Learn Koine Greek just like the ancients did.
The founder of KoineGreek.com, Benjamin Kantor, is currently working with Biblical Language Center (co-authoring with Scott McQuinn) to produce a new Communicative Language Teaching (CLT) Koine Greek curriculum loaded with audio/visual material based on ancient Greco-Roman conversation manuals. You can actually learn how to use and speak Greek just like you would with a modern language.
What is the Living Koine Greek curriculum?
five principles upon which the curriculum is based
Ancient conversation manuals
The curriculum is based on authentic material from conversation manuals used in the Greco-Roman world to learn language.
Language-task oriented
Just like learning a real language, the curriculum is focused on equipping students to achieve language tasks rather than memorize paradigms.
Continuous narrative story
To engage students and get them comfortable in discourse, the curriculum is tied together by a continuous, cohesive narrative story.
A lot of audio/video material
We learn best by seeing and hearing a language in action. The curriculum has loads of cartoons and audio/visual content integrated into the homework.
Greek New Testament
Although the curriculum's goal is to teach Koine Greek (not just one text), the language gained through the four principles outlined above leads in to reading New Testament texts.
Based on Greco-Roman conversation manuals
The material is based on ancient Greco-Roman conversation manuals and is thus geared towards developing authentic fluency⧸proficiency. Because these conversation manuals were actually used in school contexts in the ancient world for those wanting to learn Greek, they cover some of the most necessary language-learning material for a beginner in an authentic way.
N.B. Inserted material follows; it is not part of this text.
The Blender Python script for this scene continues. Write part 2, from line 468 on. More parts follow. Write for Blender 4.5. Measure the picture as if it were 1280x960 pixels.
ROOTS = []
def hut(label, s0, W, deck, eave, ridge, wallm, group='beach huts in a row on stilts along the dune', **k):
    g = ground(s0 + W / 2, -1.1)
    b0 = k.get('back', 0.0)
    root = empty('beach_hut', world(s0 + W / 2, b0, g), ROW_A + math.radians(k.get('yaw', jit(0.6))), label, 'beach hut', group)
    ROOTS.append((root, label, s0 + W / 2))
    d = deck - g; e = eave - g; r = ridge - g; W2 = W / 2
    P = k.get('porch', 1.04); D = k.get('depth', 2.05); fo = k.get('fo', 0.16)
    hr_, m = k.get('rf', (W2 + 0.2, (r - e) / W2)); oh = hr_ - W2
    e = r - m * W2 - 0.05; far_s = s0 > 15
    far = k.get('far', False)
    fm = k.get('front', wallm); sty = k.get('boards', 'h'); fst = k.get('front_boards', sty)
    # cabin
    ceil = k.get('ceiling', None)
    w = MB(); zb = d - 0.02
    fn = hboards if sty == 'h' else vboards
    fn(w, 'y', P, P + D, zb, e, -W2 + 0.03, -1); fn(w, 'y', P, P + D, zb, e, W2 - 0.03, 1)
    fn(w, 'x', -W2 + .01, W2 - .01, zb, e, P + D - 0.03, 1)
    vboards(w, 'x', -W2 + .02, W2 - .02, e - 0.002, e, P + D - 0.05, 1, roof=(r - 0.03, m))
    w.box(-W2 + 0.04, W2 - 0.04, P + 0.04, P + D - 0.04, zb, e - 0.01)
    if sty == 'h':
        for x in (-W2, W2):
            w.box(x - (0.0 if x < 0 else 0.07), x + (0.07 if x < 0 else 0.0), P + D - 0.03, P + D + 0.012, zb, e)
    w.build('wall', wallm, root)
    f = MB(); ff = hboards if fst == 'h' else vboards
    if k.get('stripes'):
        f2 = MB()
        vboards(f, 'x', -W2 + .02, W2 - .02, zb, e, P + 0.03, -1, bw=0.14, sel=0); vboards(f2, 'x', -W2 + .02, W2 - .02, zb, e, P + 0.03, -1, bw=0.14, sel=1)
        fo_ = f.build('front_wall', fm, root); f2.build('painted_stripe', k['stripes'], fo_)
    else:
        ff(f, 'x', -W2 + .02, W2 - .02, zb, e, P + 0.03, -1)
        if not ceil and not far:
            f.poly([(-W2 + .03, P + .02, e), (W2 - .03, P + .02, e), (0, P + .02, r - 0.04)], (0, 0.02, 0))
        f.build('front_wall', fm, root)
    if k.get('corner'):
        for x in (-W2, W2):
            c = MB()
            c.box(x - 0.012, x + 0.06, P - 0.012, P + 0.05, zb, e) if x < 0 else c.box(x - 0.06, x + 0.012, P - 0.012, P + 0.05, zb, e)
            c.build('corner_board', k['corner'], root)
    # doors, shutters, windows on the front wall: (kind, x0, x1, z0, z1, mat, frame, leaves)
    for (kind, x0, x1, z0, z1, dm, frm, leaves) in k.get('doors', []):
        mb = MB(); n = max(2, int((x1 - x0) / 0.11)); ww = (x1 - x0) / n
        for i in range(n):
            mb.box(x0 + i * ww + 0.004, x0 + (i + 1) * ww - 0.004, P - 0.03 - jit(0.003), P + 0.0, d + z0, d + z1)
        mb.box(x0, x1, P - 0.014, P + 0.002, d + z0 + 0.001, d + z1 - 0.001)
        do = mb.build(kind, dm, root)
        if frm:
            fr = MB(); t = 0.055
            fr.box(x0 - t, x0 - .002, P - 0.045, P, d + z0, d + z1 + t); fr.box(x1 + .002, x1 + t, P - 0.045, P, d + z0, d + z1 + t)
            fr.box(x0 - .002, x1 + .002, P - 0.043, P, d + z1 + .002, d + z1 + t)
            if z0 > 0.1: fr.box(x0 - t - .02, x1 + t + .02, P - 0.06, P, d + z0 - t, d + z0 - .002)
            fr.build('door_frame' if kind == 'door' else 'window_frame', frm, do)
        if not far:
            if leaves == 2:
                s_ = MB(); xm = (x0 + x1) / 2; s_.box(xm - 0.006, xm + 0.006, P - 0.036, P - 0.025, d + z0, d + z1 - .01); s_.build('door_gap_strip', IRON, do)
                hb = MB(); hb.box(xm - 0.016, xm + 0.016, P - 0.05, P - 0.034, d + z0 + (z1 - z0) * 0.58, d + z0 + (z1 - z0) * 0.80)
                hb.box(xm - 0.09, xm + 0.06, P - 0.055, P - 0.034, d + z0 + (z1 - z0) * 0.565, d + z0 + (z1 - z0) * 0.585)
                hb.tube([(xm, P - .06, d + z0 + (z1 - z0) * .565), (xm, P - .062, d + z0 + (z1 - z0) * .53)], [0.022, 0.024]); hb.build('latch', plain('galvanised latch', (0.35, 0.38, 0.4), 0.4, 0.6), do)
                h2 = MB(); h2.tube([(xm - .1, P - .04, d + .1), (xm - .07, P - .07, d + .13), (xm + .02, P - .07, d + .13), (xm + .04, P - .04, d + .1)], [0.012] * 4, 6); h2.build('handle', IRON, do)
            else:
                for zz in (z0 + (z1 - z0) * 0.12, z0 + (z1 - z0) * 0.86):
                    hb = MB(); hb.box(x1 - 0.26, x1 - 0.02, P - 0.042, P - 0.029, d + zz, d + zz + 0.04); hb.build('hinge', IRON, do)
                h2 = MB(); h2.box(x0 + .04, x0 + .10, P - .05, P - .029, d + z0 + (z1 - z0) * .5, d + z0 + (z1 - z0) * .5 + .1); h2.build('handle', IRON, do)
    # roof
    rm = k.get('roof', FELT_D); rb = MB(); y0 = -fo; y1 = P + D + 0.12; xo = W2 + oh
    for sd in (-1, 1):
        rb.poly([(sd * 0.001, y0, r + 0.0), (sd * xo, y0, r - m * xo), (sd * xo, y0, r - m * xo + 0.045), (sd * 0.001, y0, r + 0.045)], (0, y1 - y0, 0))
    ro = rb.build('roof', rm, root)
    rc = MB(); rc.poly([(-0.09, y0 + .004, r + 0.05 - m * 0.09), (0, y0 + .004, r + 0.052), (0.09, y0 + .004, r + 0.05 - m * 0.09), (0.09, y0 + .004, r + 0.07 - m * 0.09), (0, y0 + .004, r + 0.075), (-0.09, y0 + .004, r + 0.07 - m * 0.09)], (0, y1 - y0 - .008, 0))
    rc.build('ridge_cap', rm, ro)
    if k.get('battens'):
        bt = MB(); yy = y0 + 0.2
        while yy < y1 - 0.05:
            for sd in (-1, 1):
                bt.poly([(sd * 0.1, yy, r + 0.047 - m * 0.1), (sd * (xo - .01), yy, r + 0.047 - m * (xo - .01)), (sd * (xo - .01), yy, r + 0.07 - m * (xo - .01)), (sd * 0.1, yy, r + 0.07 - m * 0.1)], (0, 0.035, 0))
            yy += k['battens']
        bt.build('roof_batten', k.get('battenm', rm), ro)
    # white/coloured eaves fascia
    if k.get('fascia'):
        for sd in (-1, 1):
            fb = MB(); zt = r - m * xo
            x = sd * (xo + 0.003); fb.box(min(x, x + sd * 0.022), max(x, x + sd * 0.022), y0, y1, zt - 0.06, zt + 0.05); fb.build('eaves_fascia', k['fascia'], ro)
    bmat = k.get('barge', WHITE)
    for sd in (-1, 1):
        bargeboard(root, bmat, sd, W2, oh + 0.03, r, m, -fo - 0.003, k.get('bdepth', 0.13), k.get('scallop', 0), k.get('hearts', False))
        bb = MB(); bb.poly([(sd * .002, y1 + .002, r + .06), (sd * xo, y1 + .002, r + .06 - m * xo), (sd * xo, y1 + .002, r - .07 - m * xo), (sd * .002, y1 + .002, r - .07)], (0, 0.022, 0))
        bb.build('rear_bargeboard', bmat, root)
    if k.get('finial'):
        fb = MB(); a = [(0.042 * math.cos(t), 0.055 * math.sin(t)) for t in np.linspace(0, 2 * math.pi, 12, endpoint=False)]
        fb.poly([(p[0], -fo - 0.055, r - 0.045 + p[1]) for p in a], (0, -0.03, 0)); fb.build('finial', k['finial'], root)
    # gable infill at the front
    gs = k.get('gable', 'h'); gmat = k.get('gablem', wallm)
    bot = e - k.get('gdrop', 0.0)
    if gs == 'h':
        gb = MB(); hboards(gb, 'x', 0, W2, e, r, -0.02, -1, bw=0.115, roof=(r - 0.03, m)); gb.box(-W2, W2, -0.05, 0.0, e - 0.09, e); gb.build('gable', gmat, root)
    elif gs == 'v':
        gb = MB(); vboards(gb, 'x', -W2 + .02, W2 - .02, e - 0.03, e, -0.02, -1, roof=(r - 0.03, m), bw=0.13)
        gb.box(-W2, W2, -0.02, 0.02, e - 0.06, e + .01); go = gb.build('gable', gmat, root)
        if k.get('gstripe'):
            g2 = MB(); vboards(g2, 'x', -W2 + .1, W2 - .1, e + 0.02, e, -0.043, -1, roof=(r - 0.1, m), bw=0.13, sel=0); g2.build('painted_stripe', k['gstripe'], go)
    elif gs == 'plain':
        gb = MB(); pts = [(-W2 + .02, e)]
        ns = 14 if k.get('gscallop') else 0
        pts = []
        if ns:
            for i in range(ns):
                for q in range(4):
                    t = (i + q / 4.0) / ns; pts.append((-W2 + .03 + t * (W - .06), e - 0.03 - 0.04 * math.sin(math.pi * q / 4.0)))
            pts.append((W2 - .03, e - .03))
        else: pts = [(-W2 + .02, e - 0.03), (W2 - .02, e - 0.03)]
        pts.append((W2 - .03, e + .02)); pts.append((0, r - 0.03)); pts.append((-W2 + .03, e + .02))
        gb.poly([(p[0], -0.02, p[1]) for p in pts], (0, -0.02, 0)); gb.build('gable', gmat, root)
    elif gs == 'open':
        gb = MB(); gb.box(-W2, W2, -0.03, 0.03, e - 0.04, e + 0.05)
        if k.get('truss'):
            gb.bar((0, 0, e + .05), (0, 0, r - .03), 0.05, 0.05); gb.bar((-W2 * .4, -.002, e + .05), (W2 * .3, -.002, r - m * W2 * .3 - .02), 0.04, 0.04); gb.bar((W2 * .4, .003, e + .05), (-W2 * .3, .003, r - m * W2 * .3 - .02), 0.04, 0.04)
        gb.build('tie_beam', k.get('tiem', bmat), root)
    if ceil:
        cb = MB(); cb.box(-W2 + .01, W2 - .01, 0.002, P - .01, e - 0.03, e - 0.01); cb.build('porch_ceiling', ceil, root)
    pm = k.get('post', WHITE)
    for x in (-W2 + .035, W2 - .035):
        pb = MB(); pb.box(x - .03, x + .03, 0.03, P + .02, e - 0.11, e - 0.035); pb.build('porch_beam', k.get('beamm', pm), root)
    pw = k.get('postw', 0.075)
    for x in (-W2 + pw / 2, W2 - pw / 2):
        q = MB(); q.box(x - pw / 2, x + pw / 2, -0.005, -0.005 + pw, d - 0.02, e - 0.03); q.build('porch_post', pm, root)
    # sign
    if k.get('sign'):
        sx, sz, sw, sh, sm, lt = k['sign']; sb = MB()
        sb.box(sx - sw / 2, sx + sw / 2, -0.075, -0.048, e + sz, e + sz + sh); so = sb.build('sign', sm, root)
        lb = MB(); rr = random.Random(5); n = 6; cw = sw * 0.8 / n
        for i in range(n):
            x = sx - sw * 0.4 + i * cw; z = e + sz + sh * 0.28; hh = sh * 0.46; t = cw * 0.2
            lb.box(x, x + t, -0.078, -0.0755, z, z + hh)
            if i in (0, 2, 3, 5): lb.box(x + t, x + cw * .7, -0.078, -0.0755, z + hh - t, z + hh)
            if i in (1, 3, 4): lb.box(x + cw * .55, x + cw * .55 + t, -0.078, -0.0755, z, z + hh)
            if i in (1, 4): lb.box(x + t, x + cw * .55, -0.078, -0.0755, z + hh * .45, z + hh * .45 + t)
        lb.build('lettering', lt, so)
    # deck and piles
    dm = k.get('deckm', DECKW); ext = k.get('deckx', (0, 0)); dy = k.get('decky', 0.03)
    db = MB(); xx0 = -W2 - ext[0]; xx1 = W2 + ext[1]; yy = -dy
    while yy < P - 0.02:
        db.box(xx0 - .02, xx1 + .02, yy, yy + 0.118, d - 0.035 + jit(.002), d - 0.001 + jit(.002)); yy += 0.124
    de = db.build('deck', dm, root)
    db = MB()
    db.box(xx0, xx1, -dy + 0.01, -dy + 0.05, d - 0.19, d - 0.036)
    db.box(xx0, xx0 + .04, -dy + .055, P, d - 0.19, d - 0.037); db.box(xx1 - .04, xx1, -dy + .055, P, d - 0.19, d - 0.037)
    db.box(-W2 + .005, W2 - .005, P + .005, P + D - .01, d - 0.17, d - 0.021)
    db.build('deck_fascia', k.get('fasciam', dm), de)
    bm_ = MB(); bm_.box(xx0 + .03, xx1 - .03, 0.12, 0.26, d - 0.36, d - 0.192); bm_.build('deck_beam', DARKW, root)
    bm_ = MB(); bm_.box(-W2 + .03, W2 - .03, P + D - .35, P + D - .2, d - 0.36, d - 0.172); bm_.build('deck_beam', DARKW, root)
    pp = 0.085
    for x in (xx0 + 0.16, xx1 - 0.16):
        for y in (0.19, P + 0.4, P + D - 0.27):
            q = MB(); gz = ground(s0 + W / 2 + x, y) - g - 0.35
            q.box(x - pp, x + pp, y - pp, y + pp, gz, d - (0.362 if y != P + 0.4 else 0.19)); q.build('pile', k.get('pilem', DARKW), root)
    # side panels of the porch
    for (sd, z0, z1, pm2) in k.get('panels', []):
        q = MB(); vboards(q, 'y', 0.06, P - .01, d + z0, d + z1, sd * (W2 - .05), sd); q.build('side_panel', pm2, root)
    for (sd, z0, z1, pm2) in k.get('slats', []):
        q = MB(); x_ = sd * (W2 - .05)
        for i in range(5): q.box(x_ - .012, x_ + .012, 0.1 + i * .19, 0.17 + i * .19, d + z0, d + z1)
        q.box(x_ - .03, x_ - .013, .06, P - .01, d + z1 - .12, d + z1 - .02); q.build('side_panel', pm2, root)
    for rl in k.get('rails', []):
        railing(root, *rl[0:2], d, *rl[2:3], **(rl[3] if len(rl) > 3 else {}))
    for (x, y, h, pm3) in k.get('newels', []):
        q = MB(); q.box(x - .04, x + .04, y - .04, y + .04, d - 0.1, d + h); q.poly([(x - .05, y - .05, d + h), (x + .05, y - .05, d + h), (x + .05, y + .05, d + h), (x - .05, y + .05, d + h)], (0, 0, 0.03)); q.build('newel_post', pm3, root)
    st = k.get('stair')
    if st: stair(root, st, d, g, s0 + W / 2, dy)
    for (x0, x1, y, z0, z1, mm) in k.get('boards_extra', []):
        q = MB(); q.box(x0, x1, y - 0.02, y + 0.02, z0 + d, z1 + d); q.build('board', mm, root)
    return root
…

Focused on language tasks/situations
Each unit is centered around a particular language task, scene, or situation (e.g., going to school, meeting someone new, throwing a dinner party). Rather than memorizing long lists of paradigms and abstract vocabulary lists, the grammar (i.e., morphology, syntax) and vocabulary are taught through these linguistic tasks in a natural and authentic ancient context.
Centered around continuous narrative story
The curriculum is tied together by a continuous, cohesive narrative story that progresses with the students through each unit and corresponds to the language tasks and grammar they are learning. In this way, students are able to contextualize what they are learning within the wider context of a larger discourse, which is important for rounding out their language learning.
Packed with audio and video materials
The course is packed heavily with audio/visual material. Besides thousands of pictures (with accompanying audio) for learning the vocabulary and grammar, students watch biweekly cartoons of the narrative story. By the end of the first semester, students will be able to watch and understand a 15-minute cartoon story that ties together most of the vocabulary and grammar.
Leads into reading the Greek New Testament
Learning the vocabulary and grammar associated with the language tasks leads to reading texts from the New Testament. Most of those interested in learning Koine Greek are doing so because they eventually want to read the New Testament. Therefore, even though the curriculum is based on the linguistic scenes outlined in the Greco-Roman conversation manuals, the vocabulary and grammar gained through these linguistic situations will be used as a springboard to read NT texts with a fuller cultural background.
For example, after the unit on school, which follows the main character (Σιμωνίδης) going to and from school with his παιδαγωγός 'schoolmaster; paidagogos', the students might then read an excerpt from Galatians 3 about the law being our παιδαγωγός to lead us to Christ with a deeper linguistic and cultural understanding of the analogy.
Also, after progressing through the unit about throwing a dinner party, the students can then read one of the numerous accounts of dinners in the gospels, such as the dinner at the house of a Pharisee in Luke 11. By first interacting with these sorts of linguistic situations in the Greco-Roman world at large, the students have a much better feel when they come to a similar text/situation in the New Testament.